After all, Richard Proenekke didn't need any energy.

link to off the grid site:
http://www.gaiam.com/retail/solarliving



Off the grid living…



Got a running stream on your place? use hydropower to generate electricity 24/7…



Back before Y2K, I went Solar, wired every room in my home for 12 Volts, installed the required deep cycle battery bank, and augmented the solar with a wind turbine…I installed a generator (Propane) and the electrical switching for the automatic switch from commercial to generator/battery power, even dug a well and installed a 12V pump for it.



Same design for the water, a 500 gallon tank placed above the roofline on a scaffold to gravity feed water to the house. Solar water heater for hot water, feed through the commercial hot water heater, through the propane powered on demand heater, to the faucets.



Now, I bought the components, did the work myself, (Always helps to understand the inner workings, it saves money on repair bills later)and completed the work 6 months prior to the event to get used to the system and make minor changes/tweaks…
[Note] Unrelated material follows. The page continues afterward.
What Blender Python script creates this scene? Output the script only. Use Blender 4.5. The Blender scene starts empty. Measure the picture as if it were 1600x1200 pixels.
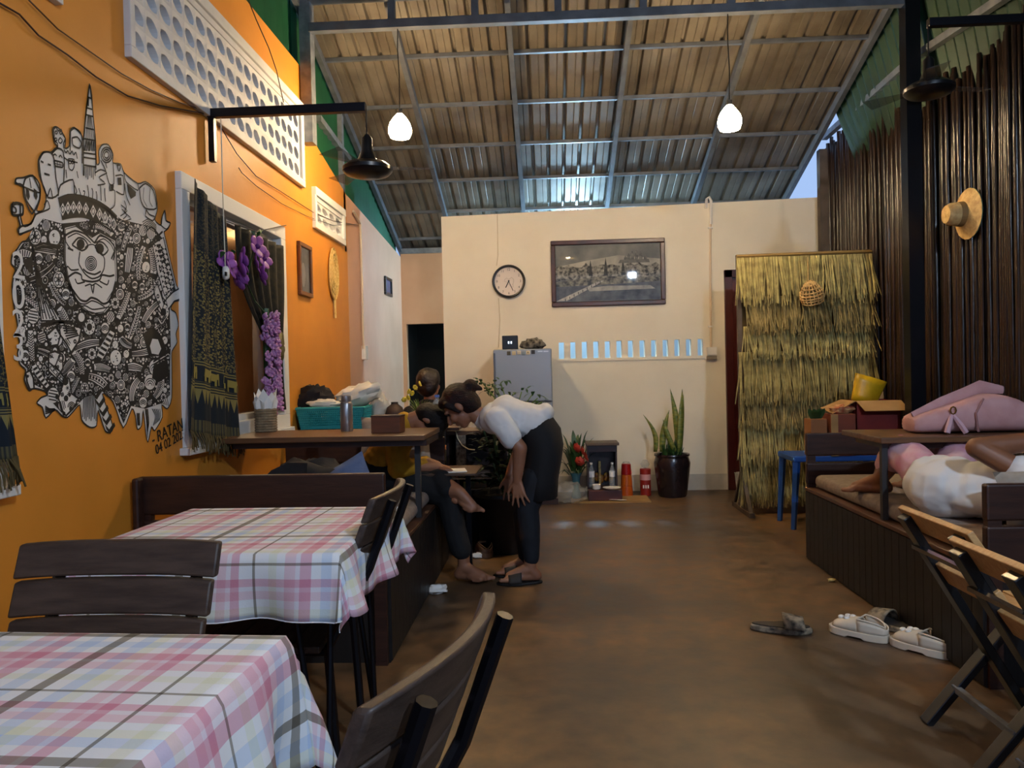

Was it in vain? Y2K was a bust…so I’m out all that money, right?..nope…



Alabama is Tornado Country, even the thunderstorms are rough…I’m powered up and running when everyone else is in the dark, and with a reverse meter, the power I generate is returned to the grid and I get a rebate on my commercial bill from the local utility.



hooah!

Voltage control and combustion fridge
Voltage control is simple. Any good charge controler has voltage control built in. Building a house to run on 12V isn’t any harder(actually easier) than building for 120V. RV can run easily with nothing more than 12V systems.



By using water power combined with solar and perhaps wind(I don’t care for wind–not reliable) along with your battery banks a reliable power supply can be setup and maintained.



The kerosene domestic refridgerator burns 1.5 to 1.75 gallons per week. You do have to refill the fridge every 2 or 3 weeks with fuel. To adjust the temperature you adjust the flame–no thermostat.



I would also think about a composting toilet instead of septic system.